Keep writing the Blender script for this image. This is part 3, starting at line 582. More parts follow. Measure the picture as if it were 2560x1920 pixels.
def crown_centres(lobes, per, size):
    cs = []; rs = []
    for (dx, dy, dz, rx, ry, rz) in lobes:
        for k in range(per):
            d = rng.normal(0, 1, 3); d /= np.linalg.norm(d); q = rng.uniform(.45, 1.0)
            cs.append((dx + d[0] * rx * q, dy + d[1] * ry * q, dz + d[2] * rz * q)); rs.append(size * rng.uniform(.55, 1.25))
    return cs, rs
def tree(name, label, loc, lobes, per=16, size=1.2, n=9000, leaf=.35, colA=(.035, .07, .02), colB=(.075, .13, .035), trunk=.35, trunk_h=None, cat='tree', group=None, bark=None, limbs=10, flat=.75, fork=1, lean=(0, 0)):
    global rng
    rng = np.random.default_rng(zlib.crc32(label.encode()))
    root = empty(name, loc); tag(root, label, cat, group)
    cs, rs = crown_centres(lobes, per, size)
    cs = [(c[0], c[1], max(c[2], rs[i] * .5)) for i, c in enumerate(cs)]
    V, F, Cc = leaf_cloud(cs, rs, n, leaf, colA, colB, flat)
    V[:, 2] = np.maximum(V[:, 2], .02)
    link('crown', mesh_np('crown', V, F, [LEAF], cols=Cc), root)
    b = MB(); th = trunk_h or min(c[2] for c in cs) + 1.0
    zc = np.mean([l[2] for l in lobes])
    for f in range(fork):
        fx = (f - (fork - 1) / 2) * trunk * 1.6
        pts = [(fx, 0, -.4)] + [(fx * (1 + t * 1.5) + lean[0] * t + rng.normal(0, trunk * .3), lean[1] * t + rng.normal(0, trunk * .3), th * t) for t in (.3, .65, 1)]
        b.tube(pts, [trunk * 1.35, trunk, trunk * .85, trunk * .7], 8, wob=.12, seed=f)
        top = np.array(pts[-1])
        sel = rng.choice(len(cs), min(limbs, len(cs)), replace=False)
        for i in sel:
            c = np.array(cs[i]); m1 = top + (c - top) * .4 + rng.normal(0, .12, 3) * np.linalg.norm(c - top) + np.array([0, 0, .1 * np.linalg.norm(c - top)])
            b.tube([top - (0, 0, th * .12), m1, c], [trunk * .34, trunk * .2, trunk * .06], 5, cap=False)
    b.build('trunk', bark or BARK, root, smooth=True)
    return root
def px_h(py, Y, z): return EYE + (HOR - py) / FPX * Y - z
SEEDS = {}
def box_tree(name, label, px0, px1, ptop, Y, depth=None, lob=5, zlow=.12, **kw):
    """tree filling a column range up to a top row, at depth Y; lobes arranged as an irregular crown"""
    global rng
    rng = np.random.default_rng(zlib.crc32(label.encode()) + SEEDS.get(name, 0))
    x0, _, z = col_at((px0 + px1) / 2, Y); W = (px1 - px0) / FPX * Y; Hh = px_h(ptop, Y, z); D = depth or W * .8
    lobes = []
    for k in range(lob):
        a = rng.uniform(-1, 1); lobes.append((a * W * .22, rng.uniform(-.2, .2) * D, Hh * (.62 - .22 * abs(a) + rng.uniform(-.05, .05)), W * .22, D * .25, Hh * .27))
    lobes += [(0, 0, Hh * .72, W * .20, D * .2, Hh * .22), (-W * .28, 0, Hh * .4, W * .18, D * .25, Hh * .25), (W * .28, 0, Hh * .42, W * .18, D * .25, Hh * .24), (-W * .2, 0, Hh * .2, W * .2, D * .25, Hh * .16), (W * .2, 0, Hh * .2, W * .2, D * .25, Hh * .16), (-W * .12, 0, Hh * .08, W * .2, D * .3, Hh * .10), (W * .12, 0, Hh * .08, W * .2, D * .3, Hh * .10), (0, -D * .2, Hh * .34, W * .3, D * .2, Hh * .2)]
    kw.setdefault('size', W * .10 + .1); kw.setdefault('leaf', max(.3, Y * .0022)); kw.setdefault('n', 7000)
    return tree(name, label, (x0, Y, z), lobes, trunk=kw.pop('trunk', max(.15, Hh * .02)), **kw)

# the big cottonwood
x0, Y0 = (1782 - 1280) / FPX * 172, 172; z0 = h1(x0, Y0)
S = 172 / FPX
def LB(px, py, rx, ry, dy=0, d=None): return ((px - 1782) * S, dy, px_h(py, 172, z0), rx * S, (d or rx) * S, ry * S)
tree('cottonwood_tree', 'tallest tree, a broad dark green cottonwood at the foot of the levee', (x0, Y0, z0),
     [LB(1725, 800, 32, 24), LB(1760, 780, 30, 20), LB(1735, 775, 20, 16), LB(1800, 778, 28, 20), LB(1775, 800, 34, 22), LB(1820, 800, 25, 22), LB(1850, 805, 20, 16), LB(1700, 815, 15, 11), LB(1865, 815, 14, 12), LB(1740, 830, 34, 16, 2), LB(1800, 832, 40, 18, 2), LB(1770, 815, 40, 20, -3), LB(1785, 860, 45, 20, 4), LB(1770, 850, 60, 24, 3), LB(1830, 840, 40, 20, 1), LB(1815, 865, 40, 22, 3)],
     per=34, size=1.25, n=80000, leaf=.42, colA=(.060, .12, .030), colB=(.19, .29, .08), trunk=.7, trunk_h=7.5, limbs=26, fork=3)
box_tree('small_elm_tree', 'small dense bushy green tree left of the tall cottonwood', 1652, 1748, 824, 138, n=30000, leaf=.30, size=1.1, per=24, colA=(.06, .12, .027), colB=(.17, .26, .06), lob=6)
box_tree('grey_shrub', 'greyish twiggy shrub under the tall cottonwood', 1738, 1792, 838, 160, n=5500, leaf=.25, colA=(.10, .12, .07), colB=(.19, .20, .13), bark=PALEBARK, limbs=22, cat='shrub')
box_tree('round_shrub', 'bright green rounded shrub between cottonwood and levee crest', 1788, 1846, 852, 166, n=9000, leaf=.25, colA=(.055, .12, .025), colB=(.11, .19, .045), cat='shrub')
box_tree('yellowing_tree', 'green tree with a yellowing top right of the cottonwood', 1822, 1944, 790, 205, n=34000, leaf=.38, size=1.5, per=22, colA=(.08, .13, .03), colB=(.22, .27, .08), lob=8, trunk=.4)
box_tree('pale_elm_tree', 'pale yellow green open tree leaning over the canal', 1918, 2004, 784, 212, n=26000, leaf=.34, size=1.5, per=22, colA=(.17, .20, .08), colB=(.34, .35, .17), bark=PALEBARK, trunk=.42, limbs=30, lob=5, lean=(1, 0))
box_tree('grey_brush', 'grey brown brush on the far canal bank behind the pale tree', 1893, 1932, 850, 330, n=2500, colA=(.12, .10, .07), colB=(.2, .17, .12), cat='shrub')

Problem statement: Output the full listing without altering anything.

The output:
Keep writing the Blender script for this image. This is part 3, starting at line 582. More parts follow. Measure the picture as if it were 2560x1920 pixels.
def crown_centres(lobes, per, size):
    cs = []; rs = []
    for (dx, dy, dz, rx, ry, rz) in lobes:
        for k in range(per):
            d = rng.normal(0, 1, 3); d /= np.linalg.norm(d); q = rng.uniform(.45, 1.0)
            cs.append((dx + d[0] * rx * q, dy + d[1] * ry * q, dz + d[2] * rz * q)); rs.append(size * rng.uniform(.55, 1.25))
    return cs, rs
def tree(name, label, loc, lobes, per=16, size=1.2, n=9000, leaf=.35, colA=(.035, .07, .02), colB=(.075, .13, .035), trunk=.35, trunk_h=None, cat='tree', group=None, bark=None, limbs=10, flat=.75, fork=1, lean=(0, 0)):
    global rng
    rng = np.random.default_rng(zlib.crc32(label.encode()))
    root = empty(name, loc); tag(root, label, cat, group)
    cs, rs = crown_centres(lobes, per, size)
    cs = [(c[0], c[1], max(c[2], rs[i] * .5)) for i, c in enumerate(cs)]
    V, F, Cc = leaf_cloud(cs, rs, n, leaf, colA, colB, flat)
    V[:, 2] = np.maximum(V[:, 2], .02)
    link('crown', mesh_np('crown', V, F, [LEAF], cols=Cc), root)
    b = MB(); th = trunk_h or min(c[2] for c in cs) + 1.0
    zc = np.mean([l[2] for l in lobes])
    for f in range(fork):
        fx = (f - (fork - 1) / 2) * trunk * 1.6
        pts = [(fx, 0, -.4)] + [(fx * (1 + t * 1.5) + lean[0] * t + rng.normal(0, trunk * .3), lean[1] * t + rng.normal(0, trunk * .3), th * t) for t in (.3, .65, 1)]
        b.tube(pts, [trunk * 1.35, trunk, trunk * .85, trunk * .7], 8, wob=.12, seed=f)
        top = np.array(pts[-1])
        sel = rng.choice(len(cs), min(limbs, len(cs)), replace=False)
        for i in sel:
            c = np.array(cs[i]); m1 = top + (c - top) * .4 + rng.normal(0, .12, 3) * np.linalg.norm(c - top) + np.array([0, 0, .1 * np.linalg.norm(c - top)])
            b.tube([top - (0, 0, th * .12), m1, c], [trunk * .34, trunk * .2, trunk * .06], 5, cap=False)
    b.build('trunk', bark or BARK, root, smooth=True)
    return root
def px_h(py, Y, z): return EYE + (HOR - py) / FPX * Y - z
SEEDS = {}
def box_tree(name, label, px0, px1, ptop, Y, depth=None, lob=5, zlow=.12, **kw):
    """tree filling a column range up to a top row, at depth Y; lobes arranged as an irregular crown"""
    global rng
    rng = np.random.default_rng(zlib.crc32(label.encode()) + SEEDS.get(name, 0))
    x0, _, z = col_at((px0 + px1) / 2, Y); W = (px1 - px0) / FPX * Y; Hh = px_h(ptop, Y, z); D = depth or W * .8
    lobes = []
    for k in range(lob):
        a = rng.uniform(-1, 1); lobes.append((a * W * .22, rng.uniform(-.2, .2) * D, Hh * (.62 - .22 * abs(a) + rng.uniform(-.05, .05)), W * .22, D * .25, Hh * .27))
    lobes += [(0, 0, Hh * .72, W * .20, D * .2, Hh * .22), (-W * .28, 0, Hh * .4, W * .18, D * .25, Hh * .25), (W * .28, 0, Hh * .42, W * .18, D * .25, Hh * .24), (-W * .2, 0, Hh * .2, W * .2, D * .25, Hh * .16), (W * .2, 0, Hh * .2, W * .2, D * .25, Hh * .16), (-W * .12, 0, Hh * .08, W * .2, D * .3, Hh * .10), (W * .12, 0, Hh * .08, W * .2, D * .3, Hh * .10), (0, -D * .2, Hh * .34, W * .3, D * .2, Hh * .2)]
    kw.setdefault('size', W * .10 + .1); kw.setdefault('leaf', max(.3, Y * .0022)); kw.setdefault('n', 7000)
    return tree(name, label, (x0, Y, z), lobes, trunk=kw.pop('trunk', max(.15, Hh * .02)), **kw)

# the big cottonwood
x0, Y0 = (1782 - 1280) / FPX * 172, 172; z0 = h1(x0, Y0)
S = 172 / FPX
def LB(px, py, rx, ry, dy=0, d=None): return ((px - 1782) * S, dy, px_h(py, 172, z0), rx * S, (d or rx) * S, ry * S)
tree('cottonwood_tree', 'tallest tree, a broad dark green cottonwood at the foot of the levee', (x0, Y0, z0),
     [LB(1725, 800, 32, 24), LB(1760, 780, 30, 20), LB(1735, 775, 20, 16), LB(1800, 778, 28, 20), LB(1775, 800, 34, 22), LB(1820, 800, 25, 22), LB(1850, 805, 20, 16), LB(1700, 815, 15, 11), LB(1865, 815, 14, 12), LB(1740, 830, 34, 16, 2), LB(1800, 832, 40, 18, 2), LB(1770, 815, 40, 20, -3), LB(1785, 860, 45, 20, 4), LB(1770, 850, 60, 24, 3), LB(1830, 840, 40, 20, 1), LB(1815, 865, 40, 22, 3)],
     per=34, size=1.25, n=80000, leaf=.42, colA=(.060, .12, .030), colB=(.19, .29, .08), trunk=.7, trunk_h=7.5, limbs=26, fork=3)
box_tree('small_elm_tree', 'small dense bushy green tree left of the tall cottonwood', 1652, 1748, 824, 138, n=30000, leaf=.30, size=1.1, per=24, colA=(.06, .12, .027), colB=(.17, .26, .06), lob=6)
box_tree('grey_shrub', 'greyish twiggy shrub under the tall cottonwood', 1738, 1792, 838, 160, n=5500, leaf=.25, colA=(.10, .12, .07), colB=(.19, .20, .13), bark=PALEBARK, limbs=22, cat='shrub')
box_tree('round_shrub', 'bright green rounded shrub between cottonwood and levee crest', 1788, 1846, 852, 166, n=9000, leaf=.25, colA=(.055, .12, .025), colB=(.11, .19, .045), cat='shrub')
box_tree('yellowing_tree', 'green tree with a yellowing top right of the cottonwood', 1822, 1944, 790, 205, n=34000, leaf=.38, size=1.5, per=22, colA=(.08, .13, .03), colB=(.22, .27, .08), lob=8, trunk=.4)
box_tree('pale_elm_tree', 'pale yellow green open tree leaning over the canal', 1918, 2004, 784, 212, n=26000, leaf=.34, size=1.5, per=22, colA=(.17, .20, .08), colB=(.34, .35, .17), bark=PALEBARK, trunk=.42, limbs=30, lob=5, lean=(1, 0))
box_tree('grey_brush', 'grey brown brush on the far canal bank behind the pale tree', 1893, 1932, 850, 330, n=2500, colA=(.12, .10, .07), colB=(.2, .17, .12), cat='shrub')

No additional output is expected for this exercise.